Academic Plans – Students who file an appeal are encouraged to supply an academic plan.  This plan can include, but is not limited to: What classes a student needs to take to complete his or her program of study; how the student plans to improve his or her statistics to meet or exceed the minimum requirements for federal aid; and the time frame for the student to complete his or her program of study.  This plan can be self-produced or with the assistance of an advisor.
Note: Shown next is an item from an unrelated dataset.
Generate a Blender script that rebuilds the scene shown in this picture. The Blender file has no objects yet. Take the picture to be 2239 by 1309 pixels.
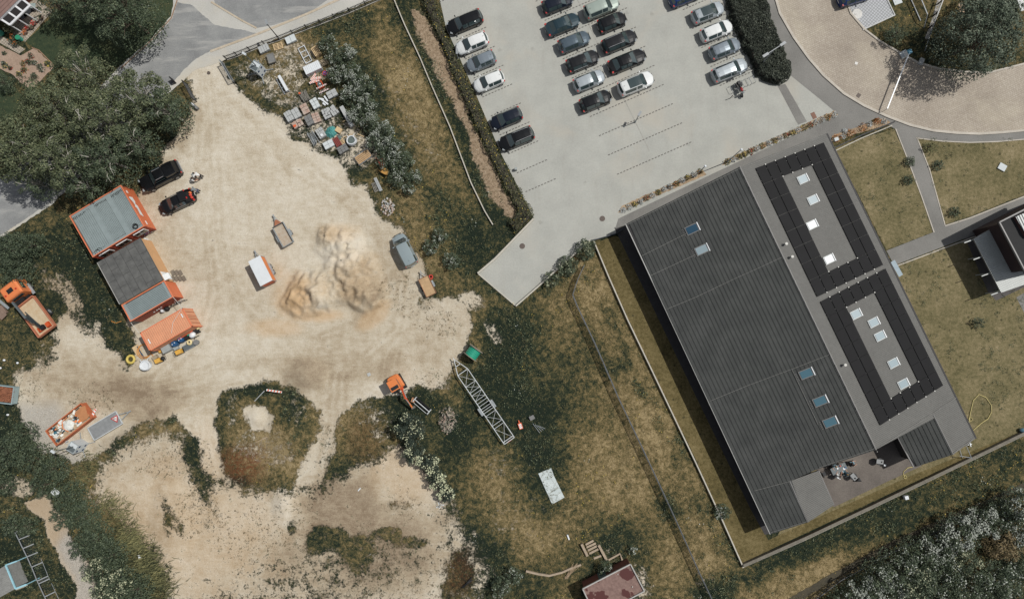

Academic plans for students who are on a warning for maximum credits attempted will need to include which specific classes are still needed to complete degree requirements and what his or her expected graduation/transfer date is.  Students may use the Degree Audit feature available on Jenzabar.  A copy of the audit, provided to the financial aid office, showing the classes required to complete a program of study, may serve as the students plan for program completion.

Repeated Coursework:

All repeated coursework, including those graded with a W, I, or F, count towards the maximum attempted credit limit and the most recent grade earned counts towards the calculation of GPA.

Remedial Coursework:

Remedial coursework is eligible for federal aid but does not apply towards a degree or GPA calculations.  Enrollment in these courses will increase the number of attempted credits.

Transfer Credits:

All undergraduate courses, including those with grades of W, I, and F’s, are transferred in and count towards the maximum attempted credit limit.

Mitigating Circumstances

Illness, death in the family, or other similar instances can be classified as mitigating circumstances and can be grounds to appeal Financial Aid suspension.  The Admissions and Financial Aid Committee will hear all appeals that claim mitigating circumstances.  A complete explanation and formal appeal procedures can be obtained from the Financial Aid Office.